__DATASET CONTENT__
******************************

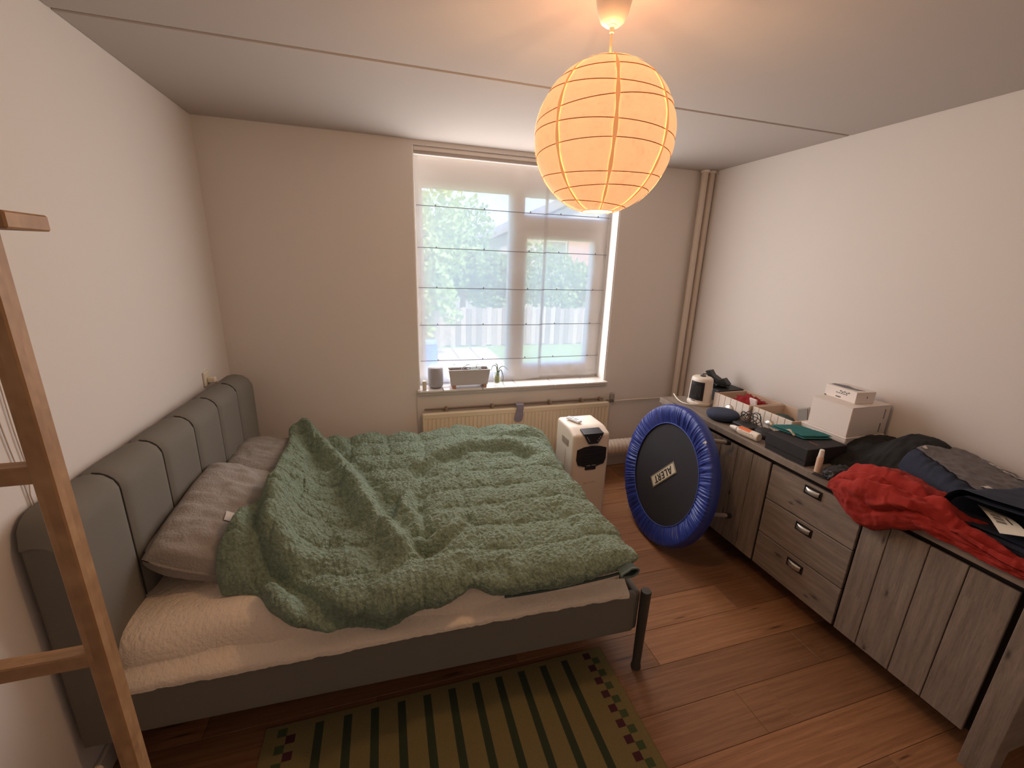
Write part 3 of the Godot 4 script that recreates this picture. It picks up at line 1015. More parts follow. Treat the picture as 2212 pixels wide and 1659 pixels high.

******************************

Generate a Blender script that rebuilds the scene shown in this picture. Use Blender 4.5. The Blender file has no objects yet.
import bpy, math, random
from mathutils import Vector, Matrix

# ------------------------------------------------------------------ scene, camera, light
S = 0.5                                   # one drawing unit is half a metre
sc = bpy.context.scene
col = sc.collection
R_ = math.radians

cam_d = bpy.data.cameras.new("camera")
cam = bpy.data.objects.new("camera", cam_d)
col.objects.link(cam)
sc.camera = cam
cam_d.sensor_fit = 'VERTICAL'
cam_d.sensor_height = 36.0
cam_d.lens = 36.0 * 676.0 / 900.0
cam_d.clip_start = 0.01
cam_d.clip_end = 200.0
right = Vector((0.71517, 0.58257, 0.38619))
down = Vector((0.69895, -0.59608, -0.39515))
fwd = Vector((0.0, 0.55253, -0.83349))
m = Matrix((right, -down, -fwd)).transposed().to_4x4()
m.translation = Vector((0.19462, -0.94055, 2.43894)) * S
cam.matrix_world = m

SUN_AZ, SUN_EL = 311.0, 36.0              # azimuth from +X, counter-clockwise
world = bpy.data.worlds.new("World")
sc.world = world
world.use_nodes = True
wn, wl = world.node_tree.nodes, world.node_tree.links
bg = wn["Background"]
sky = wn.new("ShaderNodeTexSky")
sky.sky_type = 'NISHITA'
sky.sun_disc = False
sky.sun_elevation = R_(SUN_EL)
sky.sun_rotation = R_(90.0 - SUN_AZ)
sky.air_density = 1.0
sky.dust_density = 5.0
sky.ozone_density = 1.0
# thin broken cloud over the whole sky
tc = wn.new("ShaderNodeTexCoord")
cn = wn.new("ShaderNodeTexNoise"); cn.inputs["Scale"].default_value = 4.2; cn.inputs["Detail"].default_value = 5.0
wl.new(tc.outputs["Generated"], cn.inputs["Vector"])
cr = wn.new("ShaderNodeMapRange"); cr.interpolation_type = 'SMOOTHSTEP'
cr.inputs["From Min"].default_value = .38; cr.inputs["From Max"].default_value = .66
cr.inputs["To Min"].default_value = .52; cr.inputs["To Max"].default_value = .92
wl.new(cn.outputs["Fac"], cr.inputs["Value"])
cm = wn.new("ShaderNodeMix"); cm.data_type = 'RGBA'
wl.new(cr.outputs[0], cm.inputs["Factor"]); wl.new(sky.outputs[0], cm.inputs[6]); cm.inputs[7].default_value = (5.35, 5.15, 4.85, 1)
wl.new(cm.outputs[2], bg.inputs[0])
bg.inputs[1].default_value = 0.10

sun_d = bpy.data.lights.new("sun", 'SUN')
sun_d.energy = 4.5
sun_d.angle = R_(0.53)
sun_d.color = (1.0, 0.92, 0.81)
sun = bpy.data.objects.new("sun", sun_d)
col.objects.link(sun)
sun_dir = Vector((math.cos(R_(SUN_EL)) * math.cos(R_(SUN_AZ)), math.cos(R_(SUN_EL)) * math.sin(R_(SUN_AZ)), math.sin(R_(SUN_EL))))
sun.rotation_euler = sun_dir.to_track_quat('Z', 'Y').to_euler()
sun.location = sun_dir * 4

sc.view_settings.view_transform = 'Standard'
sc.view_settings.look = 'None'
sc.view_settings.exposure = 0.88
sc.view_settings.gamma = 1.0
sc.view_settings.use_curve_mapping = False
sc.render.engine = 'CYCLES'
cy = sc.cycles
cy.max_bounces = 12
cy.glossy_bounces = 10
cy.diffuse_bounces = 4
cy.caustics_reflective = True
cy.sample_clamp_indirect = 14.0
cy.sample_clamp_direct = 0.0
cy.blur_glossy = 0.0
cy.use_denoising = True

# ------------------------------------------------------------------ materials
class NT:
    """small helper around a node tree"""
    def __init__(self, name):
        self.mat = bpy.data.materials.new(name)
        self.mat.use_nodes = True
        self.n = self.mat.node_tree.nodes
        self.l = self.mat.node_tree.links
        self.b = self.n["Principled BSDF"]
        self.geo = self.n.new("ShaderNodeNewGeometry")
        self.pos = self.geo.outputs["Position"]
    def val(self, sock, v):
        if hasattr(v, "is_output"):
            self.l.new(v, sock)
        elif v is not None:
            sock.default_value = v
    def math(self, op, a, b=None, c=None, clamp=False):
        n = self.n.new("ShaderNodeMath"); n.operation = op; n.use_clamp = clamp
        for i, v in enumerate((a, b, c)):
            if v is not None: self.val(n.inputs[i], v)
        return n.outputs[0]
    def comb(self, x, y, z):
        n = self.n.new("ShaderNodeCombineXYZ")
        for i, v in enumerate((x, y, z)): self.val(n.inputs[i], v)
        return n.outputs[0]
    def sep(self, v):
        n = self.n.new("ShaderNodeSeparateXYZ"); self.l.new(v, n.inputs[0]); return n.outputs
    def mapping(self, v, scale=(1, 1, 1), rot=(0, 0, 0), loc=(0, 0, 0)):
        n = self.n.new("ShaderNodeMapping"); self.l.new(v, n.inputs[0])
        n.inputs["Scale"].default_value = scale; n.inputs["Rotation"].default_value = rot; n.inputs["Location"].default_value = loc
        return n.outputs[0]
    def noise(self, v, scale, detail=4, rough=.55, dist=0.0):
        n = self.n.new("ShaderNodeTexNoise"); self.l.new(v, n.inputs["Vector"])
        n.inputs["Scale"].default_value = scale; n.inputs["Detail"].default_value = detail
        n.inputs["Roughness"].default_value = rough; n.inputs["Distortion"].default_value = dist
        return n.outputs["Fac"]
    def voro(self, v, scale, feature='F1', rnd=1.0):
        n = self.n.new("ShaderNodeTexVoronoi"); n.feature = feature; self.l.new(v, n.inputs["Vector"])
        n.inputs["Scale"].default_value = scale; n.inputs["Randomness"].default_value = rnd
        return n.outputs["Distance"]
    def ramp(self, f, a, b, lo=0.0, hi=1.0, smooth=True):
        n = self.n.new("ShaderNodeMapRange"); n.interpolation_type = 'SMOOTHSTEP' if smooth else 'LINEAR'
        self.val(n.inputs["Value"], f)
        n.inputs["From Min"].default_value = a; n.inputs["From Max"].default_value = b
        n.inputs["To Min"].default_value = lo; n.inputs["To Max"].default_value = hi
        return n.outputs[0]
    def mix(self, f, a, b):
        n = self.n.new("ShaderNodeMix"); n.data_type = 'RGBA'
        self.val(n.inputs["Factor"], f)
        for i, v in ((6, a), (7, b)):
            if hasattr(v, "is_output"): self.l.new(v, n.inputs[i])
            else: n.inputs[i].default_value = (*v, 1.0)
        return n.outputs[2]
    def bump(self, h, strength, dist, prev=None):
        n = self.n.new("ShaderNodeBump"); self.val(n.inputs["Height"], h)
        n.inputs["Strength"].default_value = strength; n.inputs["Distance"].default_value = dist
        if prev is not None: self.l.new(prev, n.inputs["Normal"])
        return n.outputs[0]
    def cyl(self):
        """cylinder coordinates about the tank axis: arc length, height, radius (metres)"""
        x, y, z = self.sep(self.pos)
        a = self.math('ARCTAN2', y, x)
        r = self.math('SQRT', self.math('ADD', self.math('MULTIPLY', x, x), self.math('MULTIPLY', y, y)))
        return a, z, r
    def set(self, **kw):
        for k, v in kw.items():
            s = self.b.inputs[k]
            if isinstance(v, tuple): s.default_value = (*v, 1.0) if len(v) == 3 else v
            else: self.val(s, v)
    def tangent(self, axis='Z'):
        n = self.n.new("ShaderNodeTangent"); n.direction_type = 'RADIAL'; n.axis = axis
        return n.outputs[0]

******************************

__GIVEN INSTRUCTION__
Tell how many lines contain the word "objects", using only the number.

__IN RESPONSE__
5